What you need to know today

  • U.S. stocks closed lower Monday, with most indexes giving up solid gains during the trading day. Europe's Stoxx 600 index fell 0.48% as May's purchasing managers' index report showed that business growth in the euro zone slowed.
  • Stock markets rallied last week on optimism around artificial intelligence. But economists are warning that investors are ignoring a "laundry list" of potential risks. The Nasdaq is "very expensive," warned Zurich-based GAM Investments, while Morgan Stanley expects stocks to perform below average on sharp downgrades to earnings forecasts.
  • PRO May's jobs report showed the U.S. labor market is still surprisingly strong. But that doesn't mean a recession isn't coming, writes CNBC's Jeff Cox, because "the jobs market is always the last to know" about a recession.

The bottom line

Before the generative artificial intelligence craze swept markets, investors were caught up in two other technology trends: cryptocurrency and the metaverse. But the latter two received tepid — or downright negative — reactions yesterday.

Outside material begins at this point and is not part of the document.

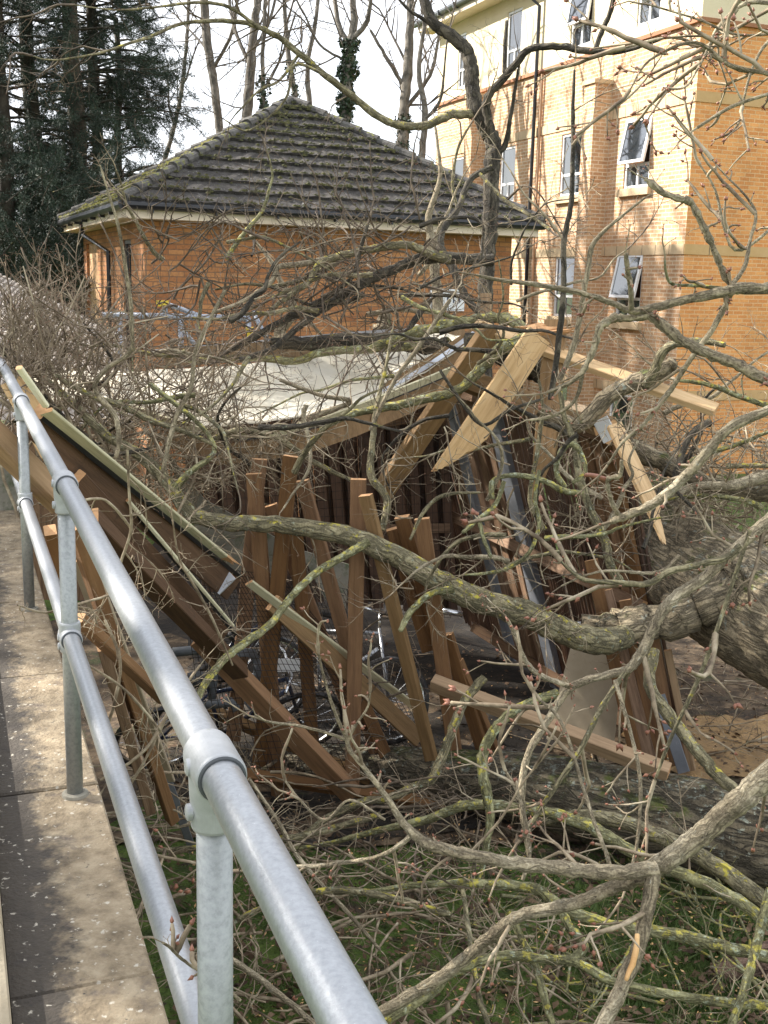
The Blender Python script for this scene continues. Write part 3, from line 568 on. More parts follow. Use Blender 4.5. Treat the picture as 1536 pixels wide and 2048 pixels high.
# ================================================================== TIMBER AND SHELTER
def beam(name, A, B, w, t, m, face=None, parent=None, end='cut', ch=.004, seg=1, start='cut', seed=0, sag=0):
    """timber w wide (seen side) by t thick from A to B; wide face turned to `face`"""
    A, B = V3(A), V3(B); Z = (B-A); Lh = Z.length; Z.normalize()
    f = V3(face) if face is not None else (CAM-(A+B)/2); Y = (f-Z*f.dot(Z)).normalized(); X = Y.cross(Z)
    rr = random.Random(seed+int(A.x*1000) & 0xffff)
    prof = []
    hw, ht = w/2, t/2
    for sx, sy in ((1, 1), (-1, 1), (-1, -1), (1, -1)):
        a, b = (sx*hw, sy*(ht-ch)), (sx*(hw-ch), sy*ht)
        prof += [a, b] if sx*sy > 0 else [b, a]
    n = 8; st_ = []
    zs = [0, Lh]
    if start == 'broken': zs = [0, .04, .10, .18]+[Lh]
    if end == 'broken': zs = [z for z in zs if z < Lh-.3]+[Lh-.26]
    zs = sorted(zs+[Lh*k/6 for k in range(1, 6)] if sag else zs)
    if end == 'taper': tl_ = min(.42, Lh*.4); zs = [z for z in zs if z < Lh-tl_]+[Lh-tl_+tl_*q/7 for q in range(8)]
    vs = []
    for z in zs:
        k = 1; off = 0
        if start == 'broken' and z < .17: k = max(.12, z/.18)
        for x, y in prof:
            j = .28*hw*k if k < 1 else 0
            if end == 'taper' and z > Lh-tl_+.001:
                f_ = (z-(Lh-tl_))/tl_; lim = hw-(2*hw)*min(.93, f_**1.15)*.93+rr.uniform(-.010, .010); vs.append((min(x, lim), y*(1-.5*f_)+rr.uniform(-.002, .002), z+rr.uniform(-.012, .012) if f_ < .98 else z-rr.uniform(0, .05))); continue
            vs.append((x*k+(hw*(1-k)*.75)+rr.uniform(-j, j), y*(k*.5+.5)+sag*math.sin(math.pi*z/Lh), z+(rr.uniform(-.05, .05) if k < 1 else 0)))
    m_ = len(zs); fs = [(i*n+k, i*n+(k+1) % n, (i+1)*n+(k+1) % n, (i+1)*n+k) for i in range(m_-1) for k in range(n)]
    mi = [0]*len(fs)
    for i in range(m_-1):
        if (start == 'broken' and zs[i] < .15):
            for k in range(n): mi[i*n+k] = 1
    fs += [tuple(range(n-1, -1, -1)), tuple(range((m_-1)*n, m_*n))]; mi += [1, 1]
    if end == 'broken':
        z0 = Lh-.26; ns = max(5, int(w/.011)); side = rr.choice((-1, 1))
        for q in range(ns):
            x0, x1 = -hw+w*q/ns, -hw+w*(q+1)/ns; xc = (x0+x1)/2; ln = (.06+.30*(.5+.5*side*xc/hw)**1.3)*rr.uniform(.45, 1.15); tx = xc+rr.uniform(-.012, .012)
            for (ya, yb) in ((-ht, 0), (0, ht)):
                l2 = ln*rr.uniform(.5, 1.1); yc = (ya+yb)/2; b0 = len(vs); d_ = .0006*(q % 3)
                vs += [(x0+.0004, ya+d_, z0-.01), (x1-.0004, ya+d_, z0-.01), (x1-.0004, yb-d_, z0-.01), (x0+.0004, yb-d_, z0-.01)]
                vs += [((x0*.8+tx*.2), ya*.8+yc*.2, z0+l2*.5), ((x1*.8+tx*.2), ya*.8+yc*.2, z0+l2*.5), ((x1*.8+tx*.2), yb*.8+yc*.2, z0+l2*.5), ((x0*.8+tx*.2), yb*.8+yc*.2, z0+l2*.5), (tx, yc, z0+l2)]
                fs += [(b0+k_, b0+(k_+1) % 4, b0+4+(k_+1) % 4, b0+4+k_) for k_ in range(4)]+[(b0+4+k_, b0+4+(k_+1) % 4, b0+8) for k_ in range(4)]; mi += [1]*8
    me = bpy.data.meshes.new(name); me.from_pydata(vs, [], fs); me.polygons.foreach_set('material_index', mi)
    for q in (m if isinstance(m, tuple) else (m, wood_e)): me.materials.append(q)
    o = bpy.data.objects.new(name, me); COL.objects.link(o)
    M = Matrix(((X.x, Y.x, Z.x, A.x), (X.y, Y.y, Z.y, A.y), (X.z, Y.z, Z.z, A.z), (0, 0, 0, 1)))
    if parent is not None:
        o.parent = parent; M = Matrix.Translation(-LOC[parent]) @ M
    o.matrix_basis = M; LOC[o] = A
    return o
def roll(A, B, deg, base=None):
    A, B = V3(A), V3(B); f = (CAM-(A+B)/2); Z = (B-A).normalized(); f = (f-Z*f.dot(Z)).normalized(); return Matrix.Rotation(R(deg), 3, Z) @ f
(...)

Prior to Apple's keynote at its Worldwide Developers Conference, anticipation over the company's yet-to-be-unveiled headset reached such a fever pitch that Apple shares hit an all-time high of $184.95, pushing it close to a $3 trillion market capitalization. Investors were hoping Apple could save the metaverse — the idea of a shared, immersive and virtual space — which has been struggling to attract attention and users.

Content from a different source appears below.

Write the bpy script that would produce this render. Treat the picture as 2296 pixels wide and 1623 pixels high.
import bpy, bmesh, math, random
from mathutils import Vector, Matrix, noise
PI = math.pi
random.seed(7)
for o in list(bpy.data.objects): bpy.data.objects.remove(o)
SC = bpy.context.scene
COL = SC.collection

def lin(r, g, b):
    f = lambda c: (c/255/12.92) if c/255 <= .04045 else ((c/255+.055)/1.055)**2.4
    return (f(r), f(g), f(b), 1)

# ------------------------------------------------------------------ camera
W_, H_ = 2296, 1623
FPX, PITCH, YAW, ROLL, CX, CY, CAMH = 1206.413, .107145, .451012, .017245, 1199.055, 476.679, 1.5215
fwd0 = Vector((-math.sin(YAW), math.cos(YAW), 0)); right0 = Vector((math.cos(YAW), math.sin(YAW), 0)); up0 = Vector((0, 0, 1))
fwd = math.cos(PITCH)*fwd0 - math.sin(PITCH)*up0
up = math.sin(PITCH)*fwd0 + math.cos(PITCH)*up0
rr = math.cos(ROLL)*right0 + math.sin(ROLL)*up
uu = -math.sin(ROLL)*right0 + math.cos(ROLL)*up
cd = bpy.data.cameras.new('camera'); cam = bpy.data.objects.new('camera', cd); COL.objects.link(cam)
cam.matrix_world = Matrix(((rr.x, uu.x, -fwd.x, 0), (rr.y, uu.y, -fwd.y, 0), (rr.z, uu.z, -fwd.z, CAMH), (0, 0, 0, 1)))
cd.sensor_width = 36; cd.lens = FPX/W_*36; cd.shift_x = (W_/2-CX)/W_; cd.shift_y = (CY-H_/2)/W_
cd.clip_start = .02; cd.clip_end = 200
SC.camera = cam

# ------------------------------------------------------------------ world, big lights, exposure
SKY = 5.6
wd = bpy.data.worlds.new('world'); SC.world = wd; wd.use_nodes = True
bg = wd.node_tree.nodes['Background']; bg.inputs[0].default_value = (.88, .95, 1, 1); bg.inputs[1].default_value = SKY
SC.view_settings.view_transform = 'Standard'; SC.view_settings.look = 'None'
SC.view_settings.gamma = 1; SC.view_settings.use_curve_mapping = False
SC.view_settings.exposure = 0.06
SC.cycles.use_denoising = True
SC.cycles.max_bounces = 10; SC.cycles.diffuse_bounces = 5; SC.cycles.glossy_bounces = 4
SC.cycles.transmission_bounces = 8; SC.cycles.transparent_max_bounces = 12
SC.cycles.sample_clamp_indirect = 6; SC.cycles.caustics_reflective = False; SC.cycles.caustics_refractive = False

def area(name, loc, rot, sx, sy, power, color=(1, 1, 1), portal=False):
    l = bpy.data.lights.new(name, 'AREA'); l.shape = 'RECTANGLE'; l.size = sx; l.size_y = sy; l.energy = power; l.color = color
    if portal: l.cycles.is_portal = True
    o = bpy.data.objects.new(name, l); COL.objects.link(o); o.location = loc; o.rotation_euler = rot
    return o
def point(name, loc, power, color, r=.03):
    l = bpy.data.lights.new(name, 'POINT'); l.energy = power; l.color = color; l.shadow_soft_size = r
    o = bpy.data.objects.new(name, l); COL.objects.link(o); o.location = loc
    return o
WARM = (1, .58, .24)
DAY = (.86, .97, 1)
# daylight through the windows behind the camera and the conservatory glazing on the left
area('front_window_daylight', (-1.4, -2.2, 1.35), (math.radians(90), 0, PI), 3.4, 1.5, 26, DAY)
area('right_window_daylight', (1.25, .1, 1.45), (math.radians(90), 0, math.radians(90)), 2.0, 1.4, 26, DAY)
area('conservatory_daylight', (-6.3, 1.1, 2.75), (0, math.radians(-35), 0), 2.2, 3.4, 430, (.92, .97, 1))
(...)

Yet after the announcement and demonstration of the Vision Pro headset, investors seemed doubtful that even Apple, which has a history of revolutionizing products like the personal computer, smartphone and tablet, seemed up to the task. Apple's shares lost momentum and ended the day lower. The metaverse, then, remains less a communal gathering space than a black hole into which money disappears.

As for the cryptocurrency industry, investors weren't so much disappointed by its lack of promise than scared off. After news broke that the SEC is suing Binance, cryptocurrency prices sank dramatically. Bitcoin dropped 5.32% to $25,769, its lowest since March; ether lost around 5% to $1,810.77; and Binance Coin — a currency used on Binance's exchange — fell up to 10%. Coinbase, a rival cryptocurrency exchange, was caught in the aftermath too. Its shares tumbled 9.05%.

Major stock indexes fell marginally amid the rocky day for tech. The S&P 500 lost 0.2%, giving up gains that brought it to its highest intraday level in nine months. The Dow Jones Industrial Average slid 0.59%. And even though Apple's augmented-reality headset promises to make apps three-dimensional, the tech-heavy Nasdaq Composite was essentially flat.